Friday, November 23, 2012

Time After Time - The Little Years - Theatre Review


The Little Years - Tarragon Theatre - Toronto, ON - ****1/2 (out of 5 stars)

Written by John Mighton, Directed by Chris Abraham
Runs until Dec. 16th 2012


Kate's a smart, socially awkward teenage girl with an exceptional understanding and interest in mathematics, particularly in association with time. Too bad she herself lived in the wrong time, in the mid 20th century Canada, where girls are born to be secretaries, nurses and housewives. Spanning decades, the play traces the small words and actions that can have rippling effects on the lives that surround and include Kate.


The beautifully written play The Little Years is a fascinating account of multiple lives where the course of time and expectations take their toll. As directed by Chris Abraham, on a beautifully simple and sparse set by Julie Fox (who also does wonders with the multiple decade spanning costumes) that reconfigures the Tarragon Theatre in an open space. With a terrific lighting design by Kimberly Purtell, and composition and sound design by Thomas Ryder Payne, the production elements heighten the dramatic layers within the play, helping Abraham produce an extremely fluid piece of theatrical art.
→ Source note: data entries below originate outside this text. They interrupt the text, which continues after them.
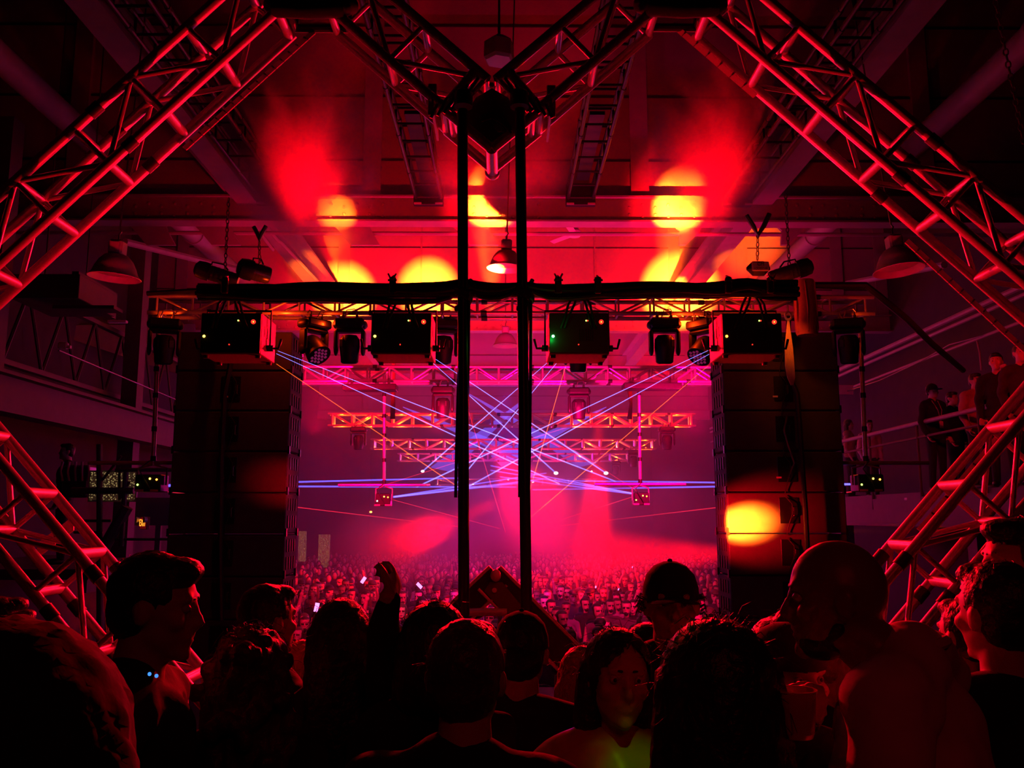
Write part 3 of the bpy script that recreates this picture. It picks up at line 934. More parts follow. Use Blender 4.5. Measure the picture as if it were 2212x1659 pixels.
pipe('thick black cable sagging from the right end of the near truss to the balcony', [W(1760, 616, 9.9), W(1870, 616, 9.9), W(1900, 640, 9.9), W(1960, 690, 10.2), W(2010, 740, 10.8), W(2080, 800, 12)], .04, RUB, 'cable', 'cable')
pipe('thin cable laid along the top of the near truss from end to end', [W(318, 634, 9.95), W(420, 628, 9.95), W(800, 634, 9.95), W(1300, 634, 9.95), W(1760, 618, 9.95), W(1880, 622, 9.95)], .03, RUB, 'cable', 'cable')

# ------------------------------------------------------------------ chain hoists, bags, sling
def chain(p, q, label, link=.034, r=.006):
    p = Vector(p); q = Vector(q); L = (q - p).length; n = max(2, int(L / (link * 1.45)))
    d = (q - p).normalized(); a = d.orthogonal().normalized(); b = d.cross(a)
    t = MB()
    for i in range(n):
        c = p + d * (L * (i + .5) / n)
        u = a if i % 2 else b
        pts = [c + d * (link * .9 * math.cos(th)) + u * (link * .5 * math.sin(th)) for th in [2 * PI * k / 8 for k in range(8)]]
        t.path(pts, r, n=5, closed=True)
    return tag(t.build('chain', CHAIN), label, 'chain')
chain(W(494, 428, 9.7), W(486, 585, 9.7), 'steel chain down to the leftmost hoist on the near truss')
chain(W(560, 520, 9.7), W(561, 570, 9.7), 'short steel chain down to the second left hoist')
chain(W(1637, 505, 9.7), W(1636, 562, 9.7), 'short chain above the oval hoist')
chain(W(1697, 420, 9.8), W(1705, 575, 9.8), 'long chain hanging beside the horizontal roll')
chain(W(2150, 0, 6.2), W(2212, 310, 6.2), 'slack chain hanging in the dark top right corner')
pipe('hook and spreader above the short chain on the right', [W(1612, 465, 9.7), W(1628, 490, 9.7), W(1637, 508, 9.7), W(1650, 488, 9.7), W(1662, 462, 9.7)], .03, CHAIN, 'hook', 'hook')
pipe('triangular shackle above the second left chain', [W(548, 490, 9.7), W(556, 505, 9.7), W(560, 520, 9.7), W(565, 505, 9.7), W(575, 488, 9.7)], .025, CHAIN, 'hook', 'hook')
def drum(c, dirv, L, r, label, m, cap=BLK):
    c = Vector(c); d = Vector(dirv).normalized(); R = d.to_track_quat('Z', 'Y').to_matrix()
    root = thing('chain_hoist', label, 'hoist', c)
    MB().lathe([(0, -L / 2), (r * .9, -L / 2), (r, -L / 2 + .03), (r, L / 2 - .03), (r * .9, L / 2), (0, L / 2)], (0, 0, 0), R, n=24).build('body', m, root)
    MB().lathe([(0, L / 2 - .02), (r * 1.18, L / 2 - .02), (r * 1.22, L / 2 + .05), (r * 1.1, L / 2 + .12), (r * .6, L / 2 + .15), (0, L / 2 + .15)], (0, 0, 0), R, n=24).build('end_cap', cap, root)
    f = MB()
    for k in range(5):
        f.lathe([(r * 1.03, -L / 2 + .08 + k * L / 7), (r * 1.03, -L / 2 + .1 + k * L / 7), (r * .9, -L / 2 + .1 + k * L / 7), (r * .9, -L / 2 + .08 + k * L / 7)], (0, 0, 0), R, n=24, closed=True)
    f.build('cooling_fins', m, root)
    a = R @ Vector((0, 0, L / 2)); 
    MB().path([a, a * .7 + Vector((0, -.02, r * 1.5)), Vector((0, 0, r * 1.7)), -a * .3 + Vector((0, 0, r * 1.1))], .01).build('cable', RUB, root)
    return root
DRM = mat('glossy hoist shell', (.16, .15, .15), .25, .5)
drum(W(482, 598, 9.7), (-1, -.25, .28), .34, .085, 'leftmost dark hoist drum lying on the near truss', DRM)
drum(W(562, 590, 9.8), (-.9, -.5, .15), .22, .10, 'second shiny hoist drum on the near truss, left side', DRM)
drum(W(1695, 592, 9.7), (1, -.2, .30), .34, .085, 'dark rolled drum beside the oval hoist on the right', DRM)
root = thing('chain_hoist', 'oval chain hoist with white lettering plate on the right of the truss', 'hoist', W(1641, 577, 9.7))
MB().box((0, .06, 0), (.27, .16, .17), bev=.07).build('body', BLK, root)
MB().box((0, -.03, 0), (.20, .02, .11), bev=.009).build('name_plate', mat('pale plate', (.55, .4, .4), .6), root)
def text(s, size, loc, m, parent, rot=(PI / 2, 0, 0), ext=.002, name='lettering'):
    c = bpy.data.curves.new(name, 'FONT'); c.body = s; c.size = size; c.extrude = ext
    c.align_x = 'CENTER'; c.align_y = 'CENTER'; c.materials.append(m)
    o = bpy.data.objects.new(name, c); COL.objects.link(o); o.parent = parent
    me = bpy.data.meshes.new_from_object(o.evaluated_get(bpy.context.evaluated_depsgraph_get()))
    bpy.data.objects.remove(o)
    o = bpy.data.objects.new(name, me); COL.objects.link(o); o.parent = parent
    o.location = loc; o.rotation_euler = rot
    return o
text('CM', .055, (0, -.044, .022), BLK, root)
text('LODESTAR', .032, (0, -.044, -.028), BLK, root)
t = MB()
c = W(1741, 668, 9.55)
t.lathe([(.0, .34), (.10, .33), (.115, .25), (.12, .0), (.128, -.22), (.11, -.30), (.05, -.315), (0, -.31)], c, n=20)
for k in range(6):
    t.path([c + Vector((.12 * math.cos(k + .4), .12 * math.sin(k + .4), .3)), c + Vector((.128 * math.cos(k + .55), .128 * math.sin(k + .55), 0)), c + Vector((.12 * math.cos(k + .5), .12 * math.sin(k + .5), -.27))], .008)
tag(t.build('chain_bag', BAG), 'red cloth chain bag hanging at the right end of the near truss', 'bag')
t = MB()
for k in range(6):
    x = (k - 2.5) * .9
    t.path([W(1703, 688, 9.5), W(1703 + x * 1.2, 712, 9.5), W(1704 + x * 3.2, 750, 9.5), W(1706 + x * 3.8, 790, 9.5), W(1709 + x * 3.2, 815, 9.5), W(1711 + x * .8, 832, 9.5)], .009)
o = tag(t.build('rope_sling', SLING), 'bright yellow lit rope sling hanging beside the red bag', 'sling')
MB().path([W(1703, 688, 9.48) + Vector((.035 * math.cos(a), 0, .045 * math.sin(a) + .03)) for a in [k * PI / 5 for k in range(10)]], .012, closed=True).build('shackle', ALU, o)
hot((1703, 650, 9.0), (1707, 735), 9.5, 50, 16, halo=False)

# ------------------------------------------------------------------ ladder-like ceiling trusses
def ladder(x0, z0, y0, y1, label, wd=.40, h=.22):
    A = Vector((x0, y0, z0)); B = Vector((x0, y1, z0))
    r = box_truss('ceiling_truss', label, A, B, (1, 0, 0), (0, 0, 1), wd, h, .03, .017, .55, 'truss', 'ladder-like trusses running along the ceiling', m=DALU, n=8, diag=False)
    MB().box((wd / 2, y1 - y0 - .02, h / 2 - .05), (wd + .08, .10, h + .14), bev=.01).build('end_box', BLK, r)
    for sx in (0, 1):
        MB().box((sx * (wd - .06) + .03, y1 - y0 - .08, -.10), (.12, .01, .03)).build('marker', STRIP, r)
    MB().box((wd / 2, (y1 - y0) * .8, h * .9), (wd * .5, (y1 - y0) * .3, .05)).build('cable_tray', BLK, r)
    return r
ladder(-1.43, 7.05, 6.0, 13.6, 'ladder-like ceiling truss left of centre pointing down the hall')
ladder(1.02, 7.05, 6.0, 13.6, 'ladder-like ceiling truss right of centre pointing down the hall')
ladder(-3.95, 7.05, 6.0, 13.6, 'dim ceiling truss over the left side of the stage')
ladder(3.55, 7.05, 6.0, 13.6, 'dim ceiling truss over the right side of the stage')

# ------------------------------------------------------------------ pendant lamps and fan
def bay_lamp(px, py, d, label, tilt=0, tx=0, rod=1.0):
    c = W(px, py, d)
    root = thing('high_bay_lamp', label, 'pendant lamp', c, 0, 'high bay lamps')
    root.rotation_euler = (tx * .6, tilt * .6, 0)
    MB().lathe([(.075, .20), (.12, .185), (.17, .13), (.205, .06), (.225, 0), (.26, -.045), (.268, -.05), (.262, -.055), (.222, -.005), (.20, .055), (.165, .12), (.11, .17), (.07, .18)], (0, 0, 0), n=36).build('reflector', ENAM, root)
    MB().lathe([(0, .0), (.20, .0), (.215, -.008), (.2, -.016), (0, -.02)], (0, 0, .02), n=32).build('glass_lens', mat('frosted lamp glass', (.5, .45, .42), .35), root)
    MB().box((0, 0, .27), (.15, .15, .16), bev=.02).build('ballast_box', ENAM, root)
    MB().box((0, -.078, .27), (.08, .006, .10)).build('sticker', WHITE, root)
    MB().path([(0, 0, .35), (0, .0, .42), (.02, 0, .45), (0, 0, .48), (0, 0, 12.5 - c.z)], .010).build('hook_rod', CHAIN, root)
    return root
bay_lamp(248, 590, 9.0, 'round high bay lamp on the left under the slanting truss', .10, .05)
bay_lamp(1940, 575, 9.2, 'tilted high bay lamp on the right with a pale sticker box', -.12, -.10)
bay_lamp(1093, 572, 9.8 + 2, 'round high bay lamp behind the centre poles, caught by a yellow beam', .05, .02)
bay_lamp(1092, 742, 17.5, 'faint round lamp lower down behind the right pole', 0, 0)
c = W(1078, 108, 8.5)
root = thing('pendant_fixture', 'pale six-sided pendant box hanging at the top centre', 'pendant lamp', c)
t = MB()
for k in range(6):
    pass
t.lathe([(0, .17), (.06, .15), (.16, .07), (.165, -.10), (.14, -.13), (0, -.13)], (0, 0, 0), Matrix.Rotation(.3, 3, 'Z'), n=6)
t.build('shade', ENAM, root, smooth=0)
MB().tube((0, 0, .15), (0, 0, 1.6), .012).box((0, 0, .22), (.03, .03, .10)).build('hanging_rod', BLK, root)
c = W(1241, 505, 14.9)
root = thing('ceiling_fan', 'three-bladed ceiling fan hanging below the near girder', 'ceiling fan', c)
MB().lathe([(0, -.05), (.10, -.05), (.115, -.02), (.115, .04), (.08, .07), (.06, .12), (.05, .30), (.03, .34), (.02, .8), (0, .8)], n=24).build('motor', ENAM, root)
for k, a in enumerate((.12, 2.22, 4.4)):
    R = Matrix.Rotation(a, 3, 'Z')
    MB().box(R @ Vector((.36, 0, .0)), (.52, .11, .012), R @ Matrix.Rotation(.25, 3, 'X'), bev=.005).tube(R @ Vector((.05, 0, .0)), R @ Vector((.2, 0, 0)), .014).build('blade', ENAM, root)

# ------------------------------------------------------------------ side galleries
BZ = 2.35
for sx, nm in ((-1, 'left'), (1, 'right')):
    if sx > 0:
        t = MB().box((8.3, 15.9, BZ - .1), (3.8, 15.8, .2)).box((6.42, 15.9, BZ - .28), (.12, 15.8, .42)).box((6.42, 15.9, BZ - .5), (.3, 15.8, .04))
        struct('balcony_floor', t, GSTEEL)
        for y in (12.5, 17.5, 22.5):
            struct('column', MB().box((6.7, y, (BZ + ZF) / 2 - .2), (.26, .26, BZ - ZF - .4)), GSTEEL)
# right railing
root = thing('balcony_railing', 'purple-lit steel railing with slanted posts along the right balcony', 'railing', (6.42, 9.5, BZ))
MB().tube((0, 0, 1.08), (0, 14, 1.02), .035, n=12).build('handrail', STEEL, root)
MB().tube((0, 0, .86), (0, 14, .80), .02, n=8).build('mid_rail', GSTEEL, root)
for i in range(8):
    y = .5 + i * 1.8
    MB().tube((0, y, 1.05), (-.05, y - .12, -.25), .022, n=8).build('post', GSTEEL, root)
t = MB()
for k in range(6):
    t.box((0, 1.2 + k * 2.1, -.38), (.06, 1.6, .30))
t.build('hanging_panels', mat('pale hanging panels', (.16, .13, .15), .7), root)
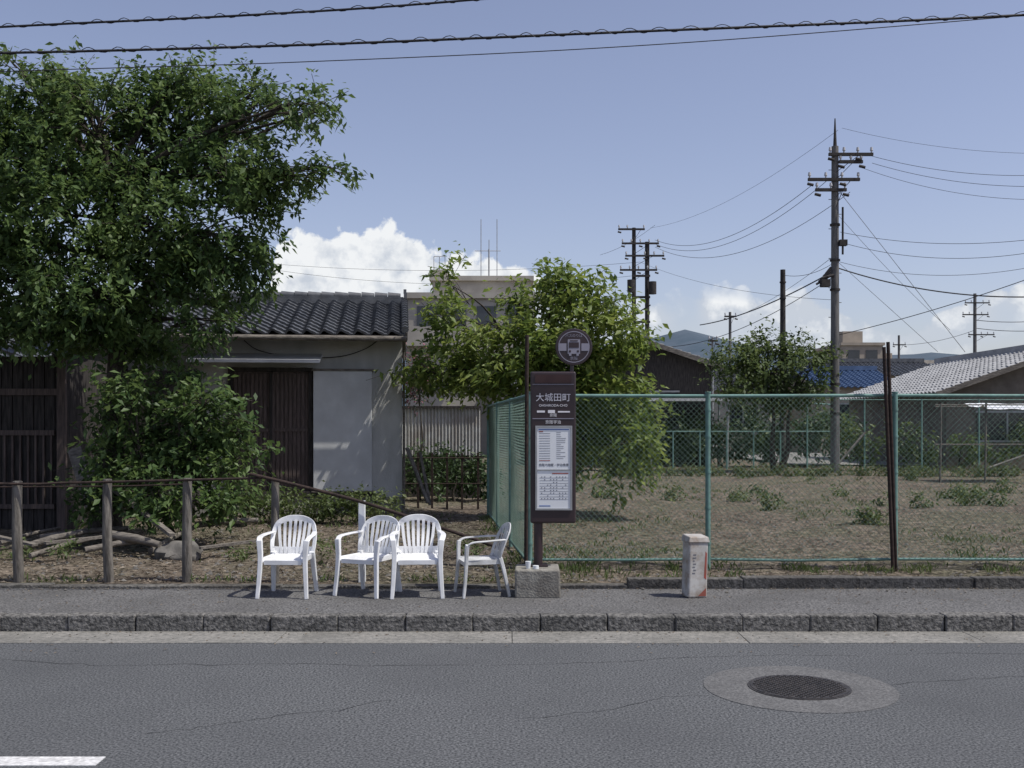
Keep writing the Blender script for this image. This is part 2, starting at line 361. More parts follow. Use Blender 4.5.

Bethany Jillard and Irene Poole share the stage as Kate in different phases of Kate's life, with both turning in solid and heartbreaking performances that have a unity and believability of playing the same character. Chick Reid is irritatingly perfect as Kate's irritatingly perfectionist of a mother, who is stuck in her mid 20th century thinking, and with her tiny criticisms of Kate, and her lavish words for her unseen (but ever felt) brother William, sets Kate upon an unfulfilled and unrealized life despite her clear intelligence.


While brother William leads a successful but busy life, his wife Grace, (a sensational Pamela Sinha) is a far more progressive woman of the era, and willing to push boundaries, and lovingly tries to help and push Kate along the way, though usually with little success. Grace's own life, entangled by her own limits of boundary pushing in the ennui of the suburban life she has somehow found herself in, takes a plot of its own.

The rest of the cast are great in smaller roles, but it is really Jillard and Poole with Sinha who ground the play with a soul against the intellectual discussions of time and place, all under the haunting words of Reid's mother. While I'm still unsure of my thoughts on the taut ending, everything leading up to it was heartfelt and fascinating, in a production that keeps the contemplative play moving at a brisk place. The sound effects/score almost becomes a narrative voice to the play, while Purtell's lighting design helps focus (literally) the multiple characters in their entangled lives.

First seen at Stratford, it is wonderful that Tarragon has brought this beautiful production to Toronto, with most of the cast intact! Such a fascinating piece of theatre.